- The AI speed train
- Our updated forecasts
- Let’s be clear
- Sober optimism
The AI speed train
Well, it’s still all about the AI speed train. The tech sector is undertaking a rush of capex spending on AI and its infrastructure, and it’s this that’s underwriting the U.S. economy. Consumption may be slowing, and hiring may be easing, but the levels of investment spending on data centers, and the advanced and expensive components needed to support the AI boom, show no such signs.
Our updated forecasts
Here at DWS, we have just finished our latest quarterly CIO Day on June 13th where all the firm’s economists, portfolio managers, and strategists debate our 12-month forecasts. We don’t entirely dismiss the chance of a recession, but we think it has gone from a normal probability of perhaps 15%, to now more like 10% or less, effectively a tail risk. For the U.S. equity market, we raise our 12-month target for the S&P 500 from 5,300 to 5,600. This is our June 2025 forecast (from March 2025 before), and I would normally associate rolling a forecast out a further three months with about an additional 100 index points. But this is 300 higher – why?
- Well, first of all, I have raised my earnings forecast for next year from $265 to $270 per share, that’s earnings growth of around 11% for the next twelve months, and I am forecasting 10% growth through 2026.
- And, secondly, I am keeping my relatively high price-to-earning (PE) multiple of 21.5 on those earnings, that’s how we justify our forecast.
- Take a moment to reflect that year to date, the S&P 500 – which is now effectively a growth index – is up around 15%. Pure growth is up around 20%, and value and small cap are up 5% and flat respectively. That’s been the story of the year so far – large cap growth.
Let’s be clear…
I still think the economy should slow, and I do think the U.S. Federal Reserve (Fed) will cut, but not before the election. The truth is that the rate setters at the Fed need more clarity on a number of key issues – the path of the Trump tax cuts, tariffs and trade policy, and fiscal policy – before they can confidently make their next move. I think December is likely the timing of a first cut, and then I’d suspect a quarterly cadence from there, with perhaps 75 basis points (bps) of easing in total.
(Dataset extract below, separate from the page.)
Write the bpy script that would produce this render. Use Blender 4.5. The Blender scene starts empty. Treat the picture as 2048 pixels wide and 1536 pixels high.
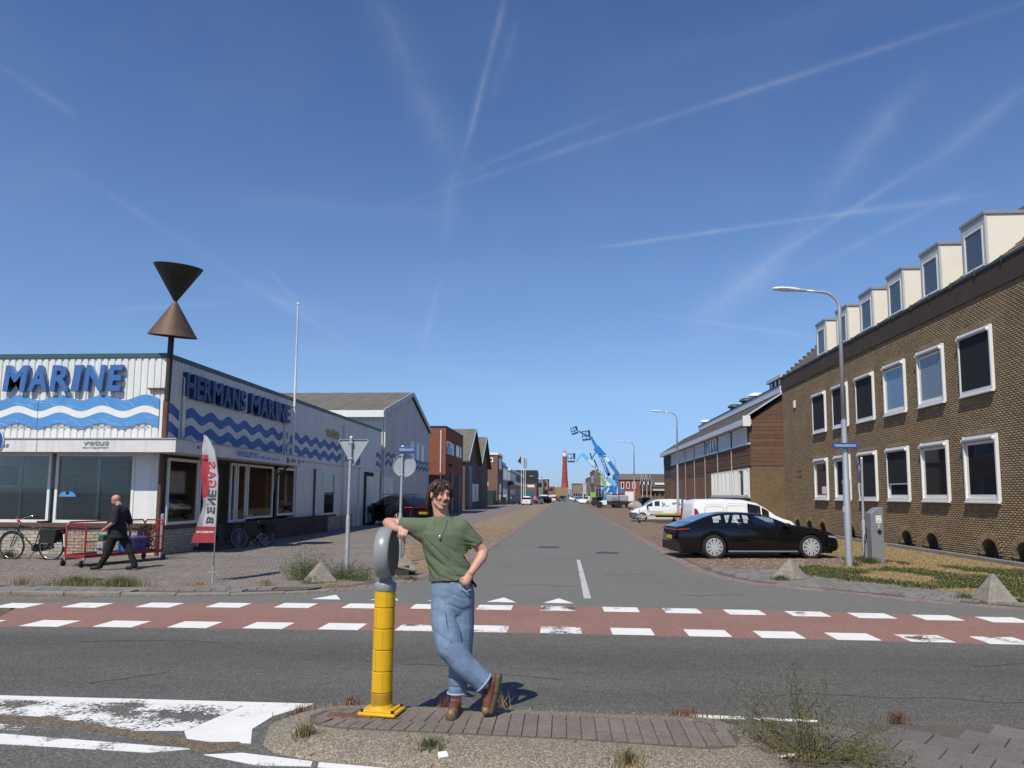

The market is still bifurcated, it’s the Great Eight, and the Other 492 and, frankly if the market cracks, I think it’s this latter group that are more likely to be the catalyst, and drag tech down with them.
Sober optimism
If I had to sum it up, I like the phrase “sober optimism.” It’s fine to be optimistic, and, yes, my earnings growth forecasts are positive – they have to be to justify the 5,600 we discussed. But, for tech and communications to grow their earnings at 15%, with U.S. GDP at more like 1.6-1.8%, well that’s not normal. Beware of paying too much too soon, and not getting enough upside potential – many companies are already priced for this substantial growth, now they need to justify it. I am reminded not of 1995, but of 1999 – in terms of valuations, enthusiasm, concentration, and household equity allocations. I suppose I worry that we’re partying like it’s 1999! Yes, tech keeps giving us actual, and very impressive earnings growth (which at least is one difference to 1999), but we still have a fiscal problem, and we still have an inflation problem. I can assure you that inflation is like a golf handicap – going from 3% to 2% is a lot harder than going from 6% to 3%.